Previously unseen photos show young Muhammad Ali at home

(CNN)In 1960, Curt Gunther was an established sports photographer. A young boxer named Cassius Clay was heading to the Olympics, unknown by most outside his hometown of Louisville, Kentucky, and some avid followers of the sport.

It was probably about then, says Curt Gunther's son, Steve, that two paths crossed, with the young boxer setting out on his history-making course and the photographer setting out to chronicle that course in images.
For decades, Curt Gunther stood by Ali's side both in and out of the ring, capturing the knockout punches that made news, and the candid moments that made up home life for a man who championed his sport and his beliefs.
    Photographer Curt Gunther
    Personal photographs of Muhammad Ali, rarely seen by the public, are some of the thousands of archives handed down from Curt Gunther to his son before the elder Gunther died in 1991.
    "My dad just lived to get the shot," says Steve Gunther, who lives in California.
    It is these snapshots that rarely saw the light of day that Steve Gunther wants the world to see as part of the joint legacy left by his father and, now, Ali.
    "Though my father did publish a lot of his work, he was more concerned with getting 'the shot' than hustling up jobs or marketing himself, so there are thousands of photos in his archive," says the late photographer's son, who is working on restoring many of these historic images.
    Curt Gunther died at age 72, before digital cameras revolutionized the field of photography.
    "My poor dad struggled with his Nikon F camera his whole life," says Gunther. "He shot all these photos of celebrities the old-fashioned way before there were good zoom lenses, or auto-focus. He never got to experience the easy way of shooting."
    Ali weighs in for the "Thrilla in Manila," a 1975 fight against friend-turned-rival Joe Frazier.
    Curt Gunther came to the United States from Germany as a young man in 1938 to pursue his passion for photography. Over the decades he became a success by any standard, sought after by many high-profile athletes and celebrities of the time. He was the official photographer for the Beatles' 1964 summer tour in the United States.
    But it was the sports world, and in particular Muhammad Ali, that focused Curt Gunther's attention.
    The elder Gunther "shot most of Ali's fights from beginning to end," says his son. "The first fight my dad shot with Ali was in Los Angeles, Ali versus Archie Moore in November 1962."
    Away from the spotlight, Curt Gunther and Muhammad Ali were friends.
    Steve Gunther recalls as a boy accompanying his father on the road with Ali, where they spent hours with Ali outside the media frenzy that followed him.
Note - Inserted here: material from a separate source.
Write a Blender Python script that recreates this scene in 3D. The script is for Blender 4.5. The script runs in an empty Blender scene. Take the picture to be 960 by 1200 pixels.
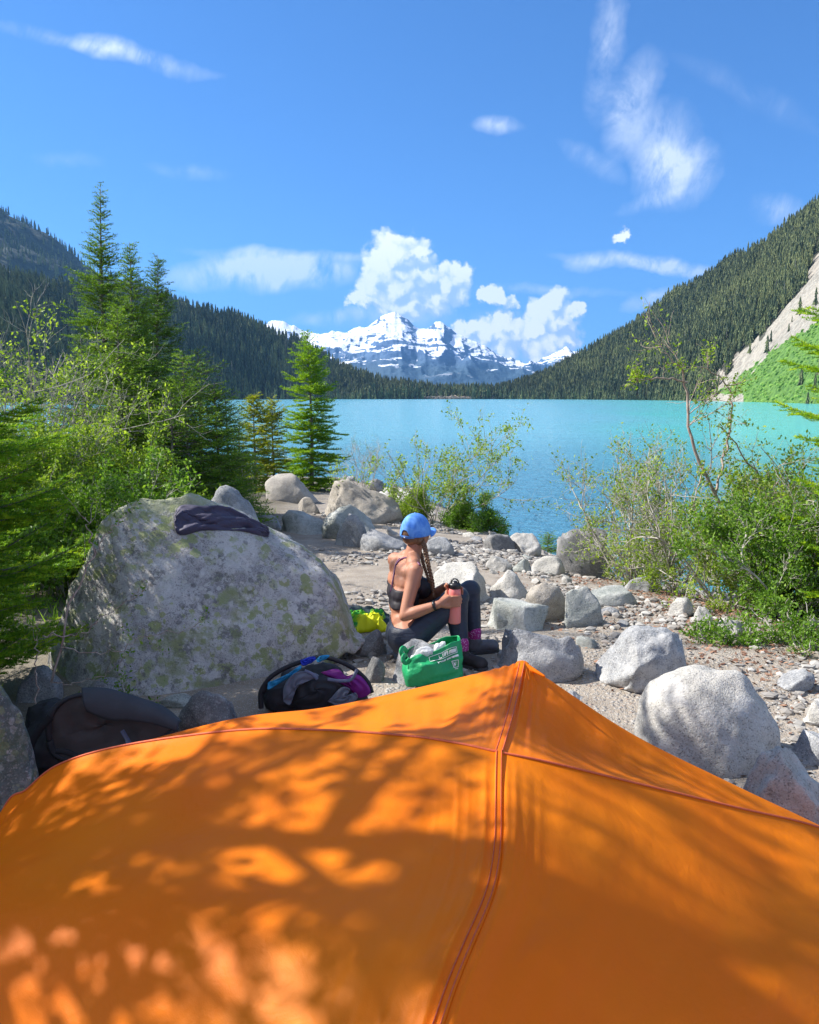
import bpy, math, random
import numpy as np
from mathutils import Vector, Matrix
from mathutils.bvhtree import BVHTree
R = math.radians
random.seed(7)
SC = bpy.context.scene
COL = SC.collection
rs = np.random.RandomState

# ---------------------------------------------------------------- camera geometry
F = 920.0; PITCH = R(8.35); CAM = np.array([0.0, 0.0, 2.9])
CP, SP = math.cos(PITCH), math.sin(PITCH)
FW = np.array([0, CP, -SP]); UP = np.array([0, SP, CP]); RT = np.array([1.0, 0, 0])
def ray(px, py):
    return FW + RT*(px-480)/F - UP*(py-600)/F
def P(px, py, d):                      # pixel + depth along the view axis
    return CAM + ray(px, py)*d
def PY(px, py, Y):                     # pixel + distance along +Y
    r = ray(px, py); return CAM + r*(Y/r[1])
def proj(p):
    q = np.asarray(p) - CAM
    d = q@FW
    d = np.where(np.abs(d) < 1e-6, 1e-6, d)
    return 480 + F*(q@RT)/d, 600 - F*(q@UP)/d

# ---------------------------------------------------------------- noise
def _hash(ix, iy, iz, seed):
    h = (ix*374761393 + iy*668265263 + iz*2147483647 + seed*1274126177) & 0xffffffff
    h = ((h ^ (h >> 13))*1274126177) & 0xffffffff
    h = ((h ^ (h >> 15))*2246822519) & 0xffffffff
    return ((h ^ (h >> 16)) & 0xffff)/32767.5 - 1.0
def noise3(p, seed=0):
    p = np.asarray(p, dtype=np.float64)
    i = np.floor(p).astype(np.int64); f = p - i
    u = f*f*f*(f*(f*6-15)+10)
    out = 0
    for dx in (0, 1):
        wx = u[:, 0] if dx else 1-u[:, 0]
        for dy in (0, 1):
            wy = u[:, 1] if dy else 1-u[:, 1]
            for dz in (0, 1):
                wz = u[:, 2] if dz else 1-u[:, 2]
                out = out + wx*wy*wz*_hash(i[:, 0]+dx, i[:, 1]+dy, i[:, 2]+dz, seed)
    return out
def fbm(p, octs=4, seed=0, gain=.5, lac=2.03):
    a = 1.0; s = 0; q = np.asarray(p, dtype=np.float64)
    for o in range(octs):
        s = s + a*noise3(q, seed+o*17); q = q*lac + 13.7; a *= gain
    return s
def ridged(p, octs=5, seed=0, gain=.5):
    a = 1.0; s = 0; q = np.asarray(p, dtype=np.float64)
    for o in range(octs):
        s = s + a*(1-np.abs(noise3(q, seed+o*17))*2); q = q*2.07 + 7.1; a *= gain
    return s

# ---------------------------------------------------------------- objects
def tag(o, label=None, cat=None, group=None, kind=None):
    if label: o['label'] = label
    if cat: o['category'] = cat
    if group: o['group'] = group
    if kind: o['kind'] = kind
    return o
def empty(name, loc, label, cat, group=None):
    o = bpy.data.objects.new(name, None); COL.objects.link(o)
    o.location = Vector([float(v) for v in loc]); o.empty_display_size = .1
    return tag(o, label, cat, group)

class MB:
    """collects triangles/quads and builds ONE mesh object"""
    def __init__(s): s.v = []; s.f3 = []; s.m3 = []; s.f4 = []; s.m4 = []; s.t = []; s.n = 0
    def add(s, v, f, mat=0, tint=None):
        v = np.asarray(v, dtype=np.float64).reshape(-1, 3); f = np.asarray(f, dtype=np.int64)
        if f.shape[1] == 3: s.f3.append(f+s.n); s.m3.append(np.full(len(f), mat))
        else: s.f4.append(f+s.n); s.m4.append(np.full(len(f), mat))
        s.v.append(v); s.n += len(v)
        s.t.append(np.full(len(v), .5) if tint is None else np.broadcast_to(np.asarray(tint, dtype=float), (len(v),)))
        return s
    def build(s, name, mats, parent=None, smooth=True, origin=None, link=True):
        v = np.concatenate(s.v)
        if origin is None and parent is not None: origin = np.array(parent.location)
        if origin is not None: v = v - np.asarray(origin, dtype=float)
        me = bpy.data.meshes.new(name)
        f3 = np.concatenate(s.f3) if s.f3 else np.zeros((0, 3), int)
        f4 = np.concatenate(s.f4) if s.f4 else np.zeros((0, 4), int)
        me.vertices.add(len(v)); me.vertices.foreach_set('co', v.astype(np.float32).ravel())
        nl = len(f3)*3+len(f4)*4
        me.loops.add(nl); me.loops.foreach_set('vertex_index', np.concatenate([f3.ravel(), f4.ravel()]).astype(np.int32))
        me.polygons.add(len(f3)+len(f4))
        st = np.concatenate([np.arange(len(f3))*3, len(f3)*3+np.arange(len(f4))*4]).astype(np.int32)
        me.polygons.foreach_set('loop_start', st)
        mi = np.concatenate((s.m3 or [np.zeros(0)])+(s.m4 or [np.zeros(0)])).astype(np.int32)
        for m in (mats if isinstance(mats, (list, tuple)) else [mats]): me.materials.append(m)
        me.polygons.foreach_set('material_index', mi)
        me.polygons.foreach_set('use_smooth', np.full(len(mi), bool(smooth)))
        a = me.attributes.new('tint', 'FLOAT', 'POINT')
        a.data.foreach_set('value', np.concatenate(s.t).astype(np.float32))
        me.update(calc_edges=True); me.validate()
        o = bpy.data.objects.new(name, me)
        if link: COL.objects.link(o)
        if parent is not None: o.parent = parent
        elif origin is not None: o.location = Vector([float(x) for x in origin])
        return o

def tube(pts, rad, sides=6, cap=True):
    pts = np.asarray(pts, dtype=float); n = len(pts)
    rad = np.broadcast_to(np.asarray(rad, dtype=float), (n,))
    t = np.gradient(pts, axis=0); t /= np.linalg.norm(t, axis=1)[:, None]+1e-12
    ref = np.array([0, 0, 1.0]) if abs(t[0, 2]) < .8 else np.array([1.0, 0, 0])
    a = np.cross(t, ref); a /= np.linalg.norm(a, axis=1)[:, None]+1e-9
    b = np.cross(t, a)
    th = np.arange(sides)/sides*2*math.pi
    v = pts[:, None, :] + rad[:, None, None]*(np.cos(th)[None, :, None]*a[:, None, :] + np.sin(th)[None, :, None]*b[:, None, :])
    i = np.arange(n-1)[:, None]*sides; j = np.arange(sides)[None, :]; k = (j+1) % sides
    f = np.stack([i+j, i+k, i+sides+k, i+sides+j], -1).reshape(-1, 4)
    v = v.reshape(-1, 3)
    if cap:
        q = (n-1)*sides
        v = np.vstack([v, pts[:1], pts[-1:]])
        # caps as degenerate-free quads are avoided: use quads only when sides even
        f2 = []
        for m in range(0, sides-1, 2):
            f2.append([n*sides, (m+2) % sides, m+1, m]); f2.append([n*sides+1, q+m, q+m+1, q+(m+2) % sides])
        f = np.vstack([f, np.array(f2)])
    return v, f
def grid_faces(nu, nv):
    i = np.arange(nu-1)[:, None]*nv; j = np.arange(nv-1)[None, :]
    return np.stack([i+j, i+nv+j, i+nv+j+1, i+j+1], -1).reshape(-1, 4)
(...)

    "When I got older, I would help my dad on shoots. He would get so nervous before Ali's fights, worried he would miss 'the shot,' so he would light up a cigarette to calm his nerves," says Steve Gunther, remembering being in the champ's hotel suite with his father before one of Ali's fights.
    "And I'd say to him, 'Dad, you can't smoke in Ali's suite!' Then when the fight was over, my dad would turn to me and say, 'did you get the shot?' "
    Ali stands with his wife and children outside his training camp in Deer Lake, Pennsylvania.
    Steve Gunther followed in his father's professional footsteps, and he remembers Ali being a photographer's dream.
    "Ali would ham it up for the cameras," Gunther says. "He liked to act like he was going to punch the camera. It was probably enjoyable for him and definitely helped the photographers."
    The last time Steve Gunther saw Ali was about 32 years ago, but the memories, he says, will last a lifetime.
    "I was never impressed with celebrities, but Muhammad Ali is the most amazing human being I have ever met," says Gunther. "The vibe he emanated made you shiver. He had a palpable energy that just filled the room.
    "I remember Ali saying, 'If you do more good deeds than bad deeds, then you'll go to heaven.' I think he's in heaven now."